- From: Rick Jelliffe <ricko@allette.com.au>
- Date: Wed, 24 Jul 2002 14:47:37 +1000
- To: <xml-dev@lists.xml.org>, <xml-editor@w3.org>
From: "John Cowan" <jcowan@reutershealth.com> > People use mainframes, and XML too. If XML 1.0 had insisted > that only CR-LF and LF were acceptable line terminators, don't you > think an argument based on justice for Mac users would have been > appropriate?
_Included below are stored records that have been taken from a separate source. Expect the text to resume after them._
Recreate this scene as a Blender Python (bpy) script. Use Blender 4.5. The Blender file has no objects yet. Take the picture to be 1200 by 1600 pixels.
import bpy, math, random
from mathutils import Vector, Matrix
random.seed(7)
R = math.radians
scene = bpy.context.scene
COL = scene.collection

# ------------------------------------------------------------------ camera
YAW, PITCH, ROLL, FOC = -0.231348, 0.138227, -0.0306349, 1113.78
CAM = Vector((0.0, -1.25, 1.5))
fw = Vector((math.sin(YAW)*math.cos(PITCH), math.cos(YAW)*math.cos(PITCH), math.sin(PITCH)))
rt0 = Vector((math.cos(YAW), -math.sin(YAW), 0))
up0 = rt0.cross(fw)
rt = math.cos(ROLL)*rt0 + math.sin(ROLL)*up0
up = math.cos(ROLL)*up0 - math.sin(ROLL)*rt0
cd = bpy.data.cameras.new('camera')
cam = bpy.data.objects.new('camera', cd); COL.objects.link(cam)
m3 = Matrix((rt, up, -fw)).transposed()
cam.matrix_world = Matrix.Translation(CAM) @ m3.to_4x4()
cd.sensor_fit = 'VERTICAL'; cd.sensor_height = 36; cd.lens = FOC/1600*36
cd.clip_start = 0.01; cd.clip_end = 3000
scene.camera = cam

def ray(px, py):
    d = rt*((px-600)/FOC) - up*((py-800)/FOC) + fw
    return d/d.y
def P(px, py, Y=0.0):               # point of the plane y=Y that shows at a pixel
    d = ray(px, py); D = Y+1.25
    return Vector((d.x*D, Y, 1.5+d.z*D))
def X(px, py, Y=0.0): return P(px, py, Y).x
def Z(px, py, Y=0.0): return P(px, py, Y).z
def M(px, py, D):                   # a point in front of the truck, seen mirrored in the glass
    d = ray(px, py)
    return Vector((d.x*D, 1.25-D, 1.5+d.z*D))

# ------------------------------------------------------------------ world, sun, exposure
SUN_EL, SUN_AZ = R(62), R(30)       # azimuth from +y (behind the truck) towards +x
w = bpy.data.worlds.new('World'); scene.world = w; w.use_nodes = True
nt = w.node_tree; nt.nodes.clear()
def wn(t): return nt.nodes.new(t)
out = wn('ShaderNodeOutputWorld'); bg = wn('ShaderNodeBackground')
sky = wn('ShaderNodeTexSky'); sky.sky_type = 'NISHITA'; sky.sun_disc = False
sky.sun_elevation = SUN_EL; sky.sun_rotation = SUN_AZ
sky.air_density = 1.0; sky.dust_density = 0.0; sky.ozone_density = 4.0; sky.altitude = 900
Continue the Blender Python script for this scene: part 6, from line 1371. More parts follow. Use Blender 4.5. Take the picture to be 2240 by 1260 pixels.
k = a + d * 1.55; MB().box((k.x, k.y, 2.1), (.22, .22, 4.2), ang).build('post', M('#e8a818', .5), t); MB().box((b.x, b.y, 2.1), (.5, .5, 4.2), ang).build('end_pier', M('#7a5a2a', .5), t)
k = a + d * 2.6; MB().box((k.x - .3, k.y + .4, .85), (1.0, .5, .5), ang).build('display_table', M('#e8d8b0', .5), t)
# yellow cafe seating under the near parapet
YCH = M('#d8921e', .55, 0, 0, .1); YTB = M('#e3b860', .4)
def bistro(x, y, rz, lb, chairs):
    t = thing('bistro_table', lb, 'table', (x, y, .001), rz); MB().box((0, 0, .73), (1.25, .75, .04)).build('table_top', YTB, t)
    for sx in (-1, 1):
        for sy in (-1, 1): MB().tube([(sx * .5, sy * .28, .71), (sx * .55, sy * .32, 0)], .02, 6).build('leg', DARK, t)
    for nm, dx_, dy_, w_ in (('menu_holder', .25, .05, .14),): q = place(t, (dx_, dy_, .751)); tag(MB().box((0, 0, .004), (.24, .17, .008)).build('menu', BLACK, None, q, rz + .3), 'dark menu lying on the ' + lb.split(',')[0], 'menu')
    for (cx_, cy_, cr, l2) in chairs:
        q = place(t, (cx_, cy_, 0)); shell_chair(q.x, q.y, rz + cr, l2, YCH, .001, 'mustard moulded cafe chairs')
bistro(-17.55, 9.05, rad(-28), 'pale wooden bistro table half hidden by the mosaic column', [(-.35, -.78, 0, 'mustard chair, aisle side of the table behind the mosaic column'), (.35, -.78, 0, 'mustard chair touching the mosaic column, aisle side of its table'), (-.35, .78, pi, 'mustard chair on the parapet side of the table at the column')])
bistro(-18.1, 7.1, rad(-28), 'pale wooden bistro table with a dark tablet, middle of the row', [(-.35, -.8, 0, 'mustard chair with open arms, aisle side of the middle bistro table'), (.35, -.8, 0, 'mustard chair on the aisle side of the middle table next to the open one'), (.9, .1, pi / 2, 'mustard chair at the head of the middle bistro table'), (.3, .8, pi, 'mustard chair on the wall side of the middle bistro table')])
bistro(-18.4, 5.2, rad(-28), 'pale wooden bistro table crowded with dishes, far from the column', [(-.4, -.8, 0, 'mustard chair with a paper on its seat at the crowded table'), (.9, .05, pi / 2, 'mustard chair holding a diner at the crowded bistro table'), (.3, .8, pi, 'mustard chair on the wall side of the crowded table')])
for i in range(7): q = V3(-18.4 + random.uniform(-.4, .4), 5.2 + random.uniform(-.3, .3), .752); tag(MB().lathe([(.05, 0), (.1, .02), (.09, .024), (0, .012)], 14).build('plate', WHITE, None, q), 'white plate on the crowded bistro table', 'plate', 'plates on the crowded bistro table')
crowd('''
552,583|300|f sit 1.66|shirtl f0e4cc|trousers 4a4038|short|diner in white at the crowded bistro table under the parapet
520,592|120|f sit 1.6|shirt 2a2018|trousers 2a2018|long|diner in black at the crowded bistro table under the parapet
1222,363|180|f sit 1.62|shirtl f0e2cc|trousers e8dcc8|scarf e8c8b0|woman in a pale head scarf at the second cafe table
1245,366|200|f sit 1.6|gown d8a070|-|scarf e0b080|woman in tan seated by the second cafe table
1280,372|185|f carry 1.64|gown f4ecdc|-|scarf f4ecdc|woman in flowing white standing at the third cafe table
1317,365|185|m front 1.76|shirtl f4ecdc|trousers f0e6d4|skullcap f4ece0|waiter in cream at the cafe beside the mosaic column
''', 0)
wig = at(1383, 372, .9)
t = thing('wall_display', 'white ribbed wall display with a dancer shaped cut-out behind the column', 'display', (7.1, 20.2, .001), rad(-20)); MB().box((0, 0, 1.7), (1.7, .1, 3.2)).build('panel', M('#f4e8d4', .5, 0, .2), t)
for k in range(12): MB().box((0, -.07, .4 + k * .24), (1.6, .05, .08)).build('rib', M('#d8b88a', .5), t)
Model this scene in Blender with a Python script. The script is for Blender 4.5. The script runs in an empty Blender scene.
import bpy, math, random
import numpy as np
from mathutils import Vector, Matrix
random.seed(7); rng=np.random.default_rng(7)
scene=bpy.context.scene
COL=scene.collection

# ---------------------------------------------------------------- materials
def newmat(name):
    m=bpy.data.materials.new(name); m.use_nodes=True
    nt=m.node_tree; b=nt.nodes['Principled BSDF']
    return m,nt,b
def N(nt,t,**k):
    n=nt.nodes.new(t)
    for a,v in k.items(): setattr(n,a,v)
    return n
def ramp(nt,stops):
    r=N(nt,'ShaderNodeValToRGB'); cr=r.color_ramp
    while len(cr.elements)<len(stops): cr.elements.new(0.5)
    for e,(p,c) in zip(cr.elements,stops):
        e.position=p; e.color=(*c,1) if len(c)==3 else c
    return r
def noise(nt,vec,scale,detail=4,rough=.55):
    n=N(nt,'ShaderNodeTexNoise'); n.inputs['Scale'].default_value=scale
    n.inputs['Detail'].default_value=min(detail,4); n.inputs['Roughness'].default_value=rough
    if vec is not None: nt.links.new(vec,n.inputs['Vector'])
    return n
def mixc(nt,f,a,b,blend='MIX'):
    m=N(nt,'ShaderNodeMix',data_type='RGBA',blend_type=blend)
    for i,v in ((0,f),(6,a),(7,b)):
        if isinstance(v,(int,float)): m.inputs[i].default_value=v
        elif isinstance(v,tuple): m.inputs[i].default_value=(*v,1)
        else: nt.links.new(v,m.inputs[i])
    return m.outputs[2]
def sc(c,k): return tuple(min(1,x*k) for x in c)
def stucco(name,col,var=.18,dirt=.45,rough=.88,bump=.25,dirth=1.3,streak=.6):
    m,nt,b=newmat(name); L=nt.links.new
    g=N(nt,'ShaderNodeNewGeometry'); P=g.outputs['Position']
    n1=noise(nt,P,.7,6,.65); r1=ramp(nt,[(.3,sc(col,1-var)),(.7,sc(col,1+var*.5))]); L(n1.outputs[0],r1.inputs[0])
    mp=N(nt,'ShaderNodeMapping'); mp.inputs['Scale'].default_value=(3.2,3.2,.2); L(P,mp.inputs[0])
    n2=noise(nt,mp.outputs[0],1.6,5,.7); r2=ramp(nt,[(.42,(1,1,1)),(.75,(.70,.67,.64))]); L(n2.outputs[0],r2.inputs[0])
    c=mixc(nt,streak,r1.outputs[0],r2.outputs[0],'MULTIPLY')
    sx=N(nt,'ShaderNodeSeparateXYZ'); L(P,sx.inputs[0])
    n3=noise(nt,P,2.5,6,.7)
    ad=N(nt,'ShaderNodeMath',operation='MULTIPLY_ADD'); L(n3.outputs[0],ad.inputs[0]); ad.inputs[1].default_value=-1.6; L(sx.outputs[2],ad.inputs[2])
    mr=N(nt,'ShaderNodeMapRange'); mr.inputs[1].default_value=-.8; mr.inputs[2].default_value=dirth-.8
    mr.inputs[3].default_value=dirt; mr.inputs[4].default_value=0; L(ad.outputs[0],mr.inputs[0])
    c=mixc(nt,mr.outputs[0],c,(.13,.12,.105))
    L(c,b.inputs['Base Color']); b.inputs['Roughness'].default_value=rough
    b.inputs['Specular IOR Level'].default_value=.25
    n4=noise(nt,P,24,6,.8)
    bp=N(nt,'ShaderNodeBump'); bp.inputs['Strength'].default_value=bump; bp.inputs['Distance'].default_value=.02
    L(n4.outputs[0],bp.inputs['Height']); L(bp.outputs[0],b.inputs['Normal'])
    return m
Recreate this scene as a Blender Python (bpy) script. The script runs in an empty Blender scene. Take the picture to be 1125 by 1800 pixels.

No, supporting Mac-style line terminators does not need to grandized into an issue of justice (by which John means egalitiarianism, I think*) but * pragmatism: the number of people typing documents in editors on Macs is very large * operational considerations: a programmer generally has control over the line terminators they use, and mainframes are typically programmed * XML 1.0 was starting fresh, and therefore only had SGML and RFC compatability to cope with: XML 1.n must be a trade-off between the particular benefits and the costs in distruption. * CR and LF were in play any way, so a decision on how to support CR alone is necessary even as a matter of error handling * CR is part of ASCII, and so it is low-hanging fruit to adopt. * XML had the 80/20 rule, and I am not sure that NEL would have made it even if it into XML 1.0 in any case. NEL on the other hand is rare, specialist, non-ASCII, and not low-hanging fruit. > "It is intolerable to have no better reason for a legal rule than > that *thus* it was laid down in the time of King Henry the Second." For some reasons, see above. Cheers Rick Jelliffe * IMHO It is not injust if W3C were to decide on only ASCII characters in names, for example. But would be anti-egalitarian, and obviously bad for the market.